Facebook Profile, Page, and Group Differences

Boy using an Ipad
Till Jacket / Getty Images

There is a lot of confusion about whether you should have a Facebook Profile or a Facebook Page. Also, people aren’t clear on what the difference is between a Facebook Page and a Facebook Group. Facebook Profiles, Pages, and Groups are all features that allow people to stay connected with everything that matters in their lives, including friends, businesses, celebrities, and interests; however, it is important to understand how they are different when using Facebook.

Facebook Profile

Think of a Facebook Profile as your personal page that gives a quick summary of you. It has information about you (where you went to school, where you work, what your favorite books are, and such). It’s also a place to post your status and a status can express what you are doing, thinking, feeling, etc. Some of the ways you can personalize your profile include:

  • Using a fun cover photo or profile picture
  • Write a snappy bio
  • Include photo albums
  • Include your workplace
  • Add in your alma mater(s)
  • Include your hometown
  • Add your family members
  • Create an interest list
  • Update your marital status
  • What you’re looking for: Friendship, Networking, Men, Women

The list is endless of things you can include in your profile. You can add as much or as little information as you like. But the more you can add to your Facebook profile, the more others will feel they have a sense of who you are. Remember, Facebook profiles are meant to be a representation of you as an individual.

Facebook Page

A Facebook Page is similar to a Facebook profile; however, they allow public figures, businesses, organizations, and other entities to create a public presence on Facebook. These pages are public to everyone on Facebook, and by liking these pages, you will then receive updates on your News Feed about them.
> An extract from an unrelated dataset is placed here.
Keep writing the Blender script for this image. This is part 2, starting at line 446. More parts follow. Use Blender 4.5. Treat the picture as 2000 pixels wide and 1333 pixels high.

Facebook Pages are designed to be the official pages for business, organizations, celebrities/public figures, TV Shows, and so on.

When making a Facebook Page, you will have to choose what category your page best fits into. The options are local businesses, companies, organizations or institutions, brands or products, artists, bands or public figures, entertainment, and cause or community.

Facebook Groups

While Facebook Pages are designed to be the official page for public entities, Facebook Groups are designed for people with common interests and opinions to connect in a smaller forum. Groups allow Facebook users to come together and share content that is related to their interests.

Anybody who creates a group can decide whether to make the group public for anyone to join, require admin approval for members to join, or make a group private by invitation only.

Overall, a Facebook Group is a place for anybody with strong interests and opinions to connect with similar individuals. Like a Group, anyone is allowed to make a Facebook Page; however, fan-culture and discussion are not appropriate in Facebook Pages, as these profiles are meant for official entities only. Facebook Pages are seen as a strong vehicle for getting out a marketing message, rather than a place to share interests and opinions.

When to Have a Facebook Profile, Page, or Group

An individual Facebook Profile is the essential building block of what Facebook is about. You need it in order to create a Facebook Page or Group. If you would like to get friends together to share content and posts, you should create or follow a group. But if you would like to promote your brand or keep up with your favorite celebrity or business, you should create or like a page.

Facebook is also planning to launch a new feature for Pages that will enable Page admins to create unique topical groups that fans could join. This could be a place for users to host a conversation for a specific show, get user commentary, and more.